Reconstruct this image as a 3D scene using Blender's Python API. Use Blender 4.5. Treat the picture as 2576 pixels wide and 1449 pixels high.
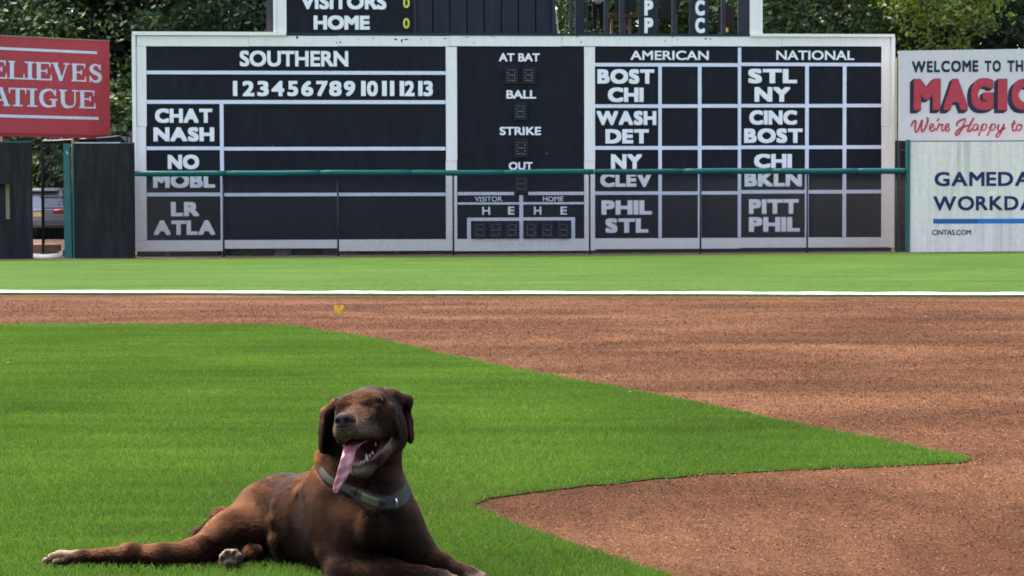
import bpy, bmesh, math, random
import numpy as np
from mathutils import Vector, Matrix
from mathutils.geometry import tessellate_polygon

for o in list(bpy.data.objects):
    bpy.data.objects.remove(o)
SC = bpy.context.scene
COL = SC.collection
R = math.radians
rng = np.random.default_rng(7)
random.seed(7)

# ------------------------------------------------------------------ camera
FPX, CU, CV, CAMH, HZ = 5009.0, 1288.0, 724.5, 1.0, 556.0
PITCH = math.atan((CV - HZ) / FPX)
ROLL = R(-0.18)
CAMP = Vector((0, 0, CAMH))
CROT = Matrix.Rotation(math.pi / 2 - PITCH, 3, 'X') @ Matrix.Rotation(ROLL, 3, 'Z')
cam = bpy.data.cameras.new('camera')
cam.sensor_width = 36.0
cam.lens = 36.0 * FPX / 2576.0
cam.clip_start, cam.clip_end = 0.1, 2000
cam.dof.use_dof = True
cam.dof.focus_distance = 5.6
cam.dof.aperture_fstop = 20.0
camo = bpy.data.objects.new('camera', cam)
camo.matrix_world = Matrix.Translation(CAMP) @ CROT.to_4x4()
COL.objects.link(camo)
SC.camera = camo

# ------------------------------------------------------------------ light
SUN_EL, SUN_AZ = R(60), R(-48)      # azimuth from +Y towards +X: behind the dog, from the left
wd = bpy.data.worlds.new('World')
SC.world = wd
wd.use_nodes = True
nt = wd.node_tree
sky = nt.nodes.new('ShaderNodeTexSky')
sky.sky_type = 'NISHITA'
sky.sun_disc = False
sky.sun_elevation = SUN_EL
sky.sun_rotation = SUN_AZ
sky.air_density, sky.dust_density, sky.ozone_density = 1.0, 5.0, 0.4
nt.links.new(sky.outputs[0], nt.nodes['Background'].inputs[0])
nt.nodes['Background'].inputs[1].default_value = 0.15
sd = bpy.data.lights.new('sun', 'SUN')
sd.energy = 1.5
sd.angle = R(18)
sd.color = (1.0, 0.95, 0.86)
so = bpy.data.objects.new('sun', sd)
sdir = Vector((math.sin(SUN_AZ) * math.cos(SUN_EL), math.cos(SUN_AZ) * math.cos(SUN_EL), math.sin(SUN_EL)))
so.rotation_euler = sdir.to_track_quat('Z', 'Y').to_euler()
so.location = (-20, 30, 60)
COL.objects.link(so)
SC.view_settings.view_transform = 'Standard'
SC.view_settings.look = 'None'
SC.view_settings.exposure = 2.27
SC.view_settings.gamma = 1.0
SC.cycles.use_denoising = True
SC.cycles.max_bounces = 8
SC.cycles.transparent_max_bounces = 8

# ------------------------------------------------------------------ geometry helpers
def ray(u, v):
    return CROT @ Vector(((u - CU) / FPX, -(v - CV) / FPX, -1.0))
def gp(u, v, z=0.0):
    d = ray(u, v)
    return CAMP + d * ((z - CAMH) / d.z)
def at(u, v, y):
    d = ray(u, v)
    return CAMP + d * (y / d.y)

class Frame:
    """upright plane: s along it, z up, n out of it towards the field"""
    def __init__(self, p0, p1):
        self.p = Vector((p0[0], p0[1], 0)); t = Vector((p1[0] - p0[0], p1[1] - p0[1], 0))
        self.len = t.length; self.t = t.normalized(); self.n = Vector((self.t.y, -self.t.x, 0))
    def w(self, s, z, n=0.0):
        q = self.p + self.t * s + self.n * n
        return (q.x, q.y, z)
    def uv(self, u, v, n=0.0):
        d = ray(u, v); o = self.p + self.n * n
        k = (o - CAMP).dot(self.n) / d.dot(self.n)
        q = CAMP + d * k
        return (q - self.p).dot(self.t), q.z
    def rect(self, u0, v0, u1, v1, n=0.0):
        um, vm = (u0 + u1) / 2, (v0 + v1) / 2
        return (self.uv(u0, vm, n)[0], self.uv(um, v1, n)[1], self.uv(u1, vm, n)[0], self.uv(um, v0, n)[1])

WORLD = Frame((0, 0), (1, 0))   # s = x, n = -y

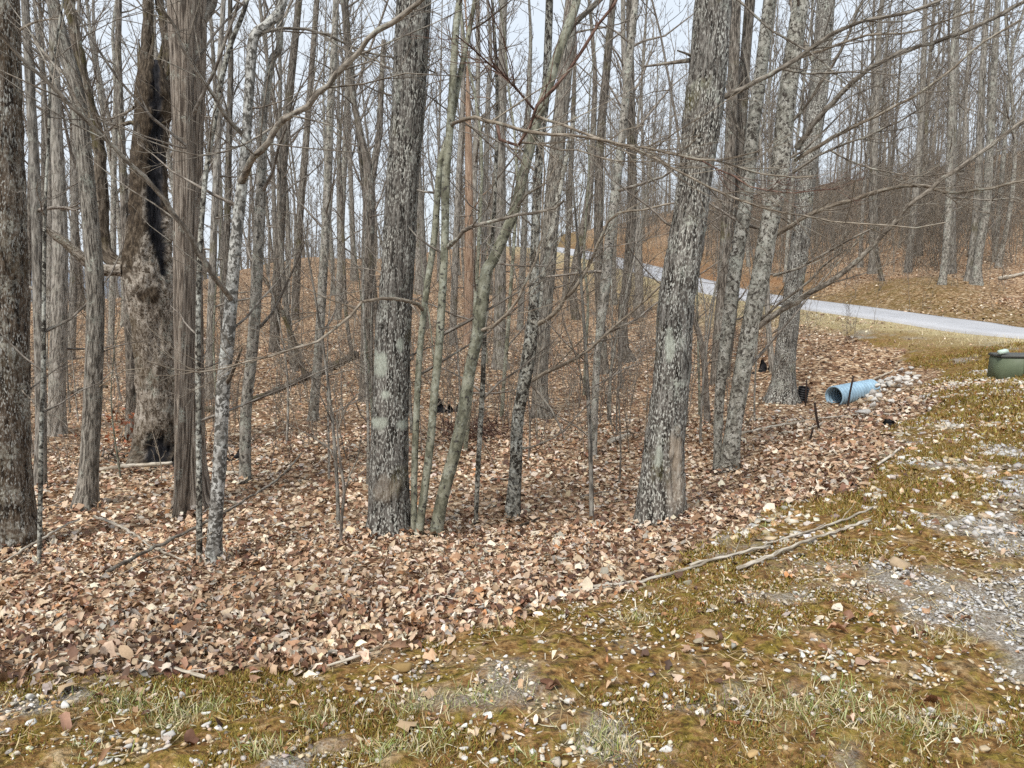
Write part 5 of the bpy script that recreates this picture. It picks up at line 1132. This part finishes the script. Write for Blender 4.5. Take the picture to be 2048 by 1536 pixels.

**EXERCISE DETAILS:** Everything from the first line of the listing above through the line that contains "SC.camera = camo" is to be restated word for word, minus the pictures.

**RESULT BELOW:**
Reconstruct this image as a 3D scene using Blender's Python API. Use Blender 4.5. Treat the picture as 2576 pixels wide and 1449 pixels high.
import bpy, bmesh, math, random
import numpy as np
from mathutils import Vector, Matrix
from mathutils.geometry import tessellate_polygon

for o in list(bpy.data.objects):
    bpy.data.objects.remove(o)
SC = bpy.context.scene
COL = SC.collection
R = math.radians
rng = np.random.default_rng(7)
random.seed(7)

# ------------------------------------------------------------------ camera
FPX, CU, CV, CAMH, HZ = 5009.0, 1288.0, 724.5, 1.0, 556.0
PITCH = math.atan((CV - HZ) / FPX)
ROLL = R(-0.18)
CAMP = Vector((0, 0, CAMH))
CROT = Matrix.Rotation(math.pi / 2 - PITCH, 3, 'X') @ Matrix.Rotation(ROLL, 3, 'Z')
cam = bpy.data.cameras.new('camera')
cam.sensor_width = 36.0
cam.lens = 36.0 * FPX / 2576.0
cam.clip_start, cam.clip_end = 0.1, 2000
cam.dof.use_dof = True
cam.dof.focus_distance = 5.6
cam.dof.aperture_fstop = 20.0
camo = bpy.data.objects.new('camera', cam)
camo.matrix_world = Matrix.Translation(CAMP) @ CROT.to_4x4()
COL.objects.link(camo)
SC.camera = camo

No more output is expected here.